The Mobile Operators explanation – they are just protecting people from spam! With that said, it is safe to say times have changed. During this time, consumers and companies have gone through an educational and adoption process with text messaging. How it is used, who it is used by, and more importantly, what the consumer wants out of text messaging has changed.

No one would argue the importance of protecting the consumer, but the Mobile Operators’ assumption that consumers would tolerate spam is an insult. Have the Operators forgotten about all the education and best practices established to mitigate SPAM in email and text messaging?

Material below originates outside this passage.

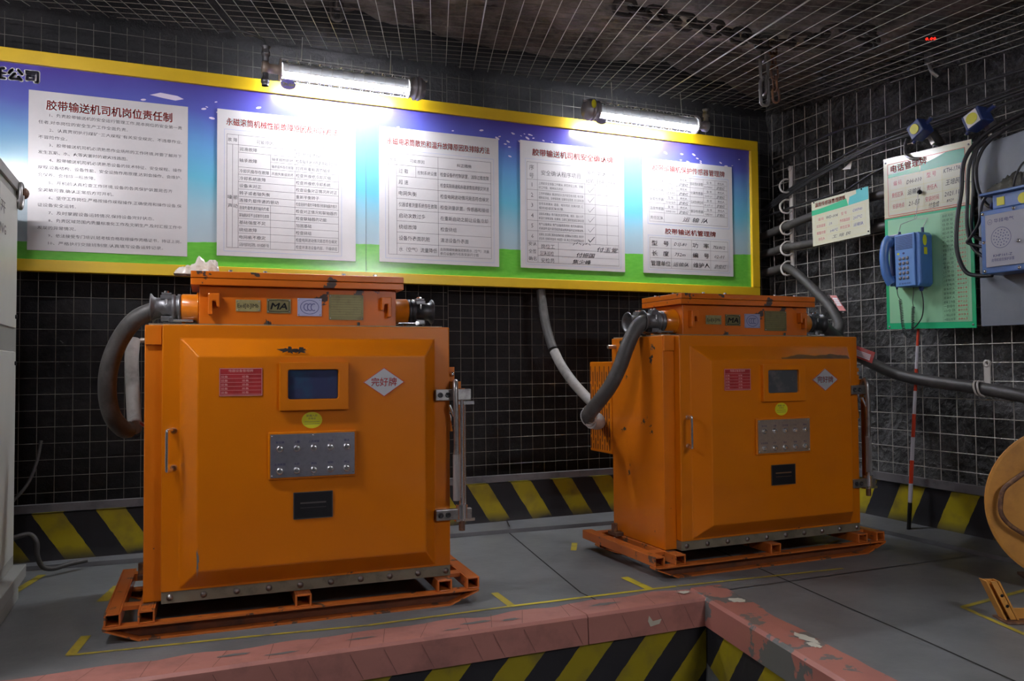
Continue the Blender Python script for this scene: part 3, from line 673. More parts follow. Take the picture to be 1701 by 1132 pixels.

What can Enterprises and SMB customers do to change this and make messaging with customers more affordable? The first step is to find out whether or not the landline phone service provider being used can activate their numbers and make them a Long Code. The phone numbers then have the ability to be the primary point for all customer/business interactions. As a Long Code, the phone number can be used as a regular voice line, faxing, or text messaging, giving the customer a choice on their preferred method of interaction.

If a Landline carrier can not activate phone numbers, give them a copy of this article. Perhaps the phone company isn’t aware they can have this capability to offer their customers text messages. (You will get extra brownie points and faster action if you remind the phone company that this is a new source of revenue for them, and they don’t have to watch the Cellular carriers lay claim to it anymore)

If, in the meantime, it is just not available, take a stand and have a voice in the action to force the Mobile Operators to comply with the laws that tell them they can’t do this.

Consumers have proven the viability and value mobile messaging plays in customer/business interactions, and it’s time for all businesses, large and small, to deploy and manage a messaging component within a business affordably and without the need for the costly ShortCode.